### Challenge
Print every line of the listing exactly, please.
%%
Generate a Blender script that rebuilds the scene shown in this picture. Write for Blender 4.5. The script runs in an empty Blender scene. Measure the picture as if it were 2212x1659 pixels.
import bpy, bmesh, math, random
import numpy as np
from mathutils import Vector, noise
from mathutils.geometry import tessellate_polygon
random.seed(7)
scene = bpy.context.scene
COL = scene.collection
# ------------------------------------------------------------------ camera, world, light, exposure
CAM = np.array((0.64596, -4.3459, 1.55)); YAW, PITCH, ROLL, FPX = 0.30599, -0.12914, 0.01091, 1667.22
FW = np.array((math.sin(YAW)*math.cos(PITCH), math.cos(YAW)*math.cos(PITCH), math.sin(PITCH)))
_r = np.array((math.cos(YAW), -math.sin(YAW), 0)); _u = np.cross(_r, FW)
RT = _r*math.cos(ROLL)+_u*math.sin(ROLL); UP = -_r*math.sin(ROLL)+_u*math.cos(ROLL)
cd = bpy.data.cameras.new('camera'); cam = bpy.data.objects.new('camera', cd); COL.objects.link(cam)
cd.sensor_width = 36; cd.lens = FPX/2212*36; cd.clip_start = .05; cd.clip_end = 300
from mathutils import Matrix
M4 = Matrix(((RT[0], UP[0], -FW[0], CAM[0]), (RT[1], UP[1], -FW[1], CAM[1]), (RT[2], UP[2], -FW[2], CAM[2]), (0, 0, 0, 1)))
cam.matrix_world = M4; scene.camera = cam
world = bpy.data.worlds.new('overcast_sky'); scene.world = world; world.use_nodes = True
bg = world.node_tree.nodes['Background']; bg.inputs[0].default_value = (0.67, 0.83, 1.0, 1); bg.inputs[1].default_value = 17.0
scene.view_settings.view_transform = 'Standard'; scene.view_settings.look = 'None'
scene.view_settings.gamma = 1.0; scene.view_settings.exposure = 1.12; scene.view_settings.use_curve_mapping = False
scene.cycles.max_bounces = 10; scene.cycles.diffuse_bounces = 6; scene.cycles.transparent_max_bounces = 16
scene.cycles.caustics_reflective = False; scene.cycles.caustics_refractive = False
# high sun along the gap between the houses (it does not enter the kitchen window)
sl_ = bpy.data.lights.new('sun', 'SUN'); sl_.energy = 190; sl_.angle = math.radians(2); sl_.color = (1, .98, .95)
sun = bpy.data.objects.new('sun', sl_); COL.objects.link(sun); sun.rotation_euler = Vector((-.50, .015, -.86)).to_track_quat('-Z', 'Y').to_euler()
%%
### Final result
Generate a Blender script that rebuilds the scene shown in this picture. Write for Blender 4.5. The script runs in an empty Blender scene. Measure the picture as if it were 2212x1659 pixels.
import bpy, bmesh, math, random
import numpy as np
from mathutils import Vector, noise
from mathutils.geometry import tessellate_polygon
random.seed(7)
scene = bpy.context.scene
COL = scene.collection
# ------------------------------------------------------------------ camera, world, light, exposure
CAM = np.array((0.64596, -4.3459, 1.55)); YAW, PITCH, ROLL, FPX = 0.30599, -0.12914, 0.01091, 1667.22
FW = np.array((math.sin(YAW)*math.cos(PITCH), math.cos(YAW)*math.cos(PITCH), math.sin(PITCH)))
_r = np.array((math.cos(YAW), -math.sin(YAW), 0)); _u = np.cross(_r, FW)
RT = _r*math.cos(ROLL)+_u*math.sin(ROLL); UP = -_r*math.sin(ROLL)+_u*math.cos(ROLL)
cd = bpy.data.cameras.new('camera'); cam = bpy.data.objects.new('camera', cd); COL.objects.link(cam)
cd.sensor_width = 36; cd.lens = FPX/2212*36; cd.clip_start = .05; cd.clip_end = 300
from mathutils import Matrix
M4 = Matrix(((RT[0], UP[0], -FW[0], CAM[0]), (RT[1], UP[1], -FW[1], CAM[1]), (RT[2], UP[2], -FW[2], CAM[2]), (0, 0, 0, 1)))
cam.matrix_world = M4; scene.camera = cam
world = bpy.data.worlds.new('overcast_sky'); scene.world = world; world.use_nodes = True
bg = world.node_tree.nodes['Background']; bg.inputs[0].default_value = (0.67, 0.83, 1.0, 1); bg.inputs[1].default_value = 17.0
scene.view_settings.view_transform = 'Standard'; scene.view_settings.look = 'None'
scene.view_settings.gamma = 1.0; scene.view_settings.exposure = 1.12; scene.view_settings.use_curve_mapping = False
scene.cycles.max_bounces = 10; scene.cycles.diffuse_bounces = 6; scene.cycles.transparent_max_bounces = 16
scene.cycles.caustics_reflective = False; scene.cycles.caustics_refractive = False
# high sun along the gap between the houses (it does not enter the kitchen window)
sl_ = bpy.data.lights.new('sun', 'SUN'); sl_.energy = 190; sl_.angle = math.radians(2); sl_.color = (1, .98, .95)
sun = bpy.data.objects.new('sun', sl_); COL.objects.link(sun); sun.rotation_euler = Vector((-.50, .015, -.86)).to_track_quat('-Z', 'Y').to_euler()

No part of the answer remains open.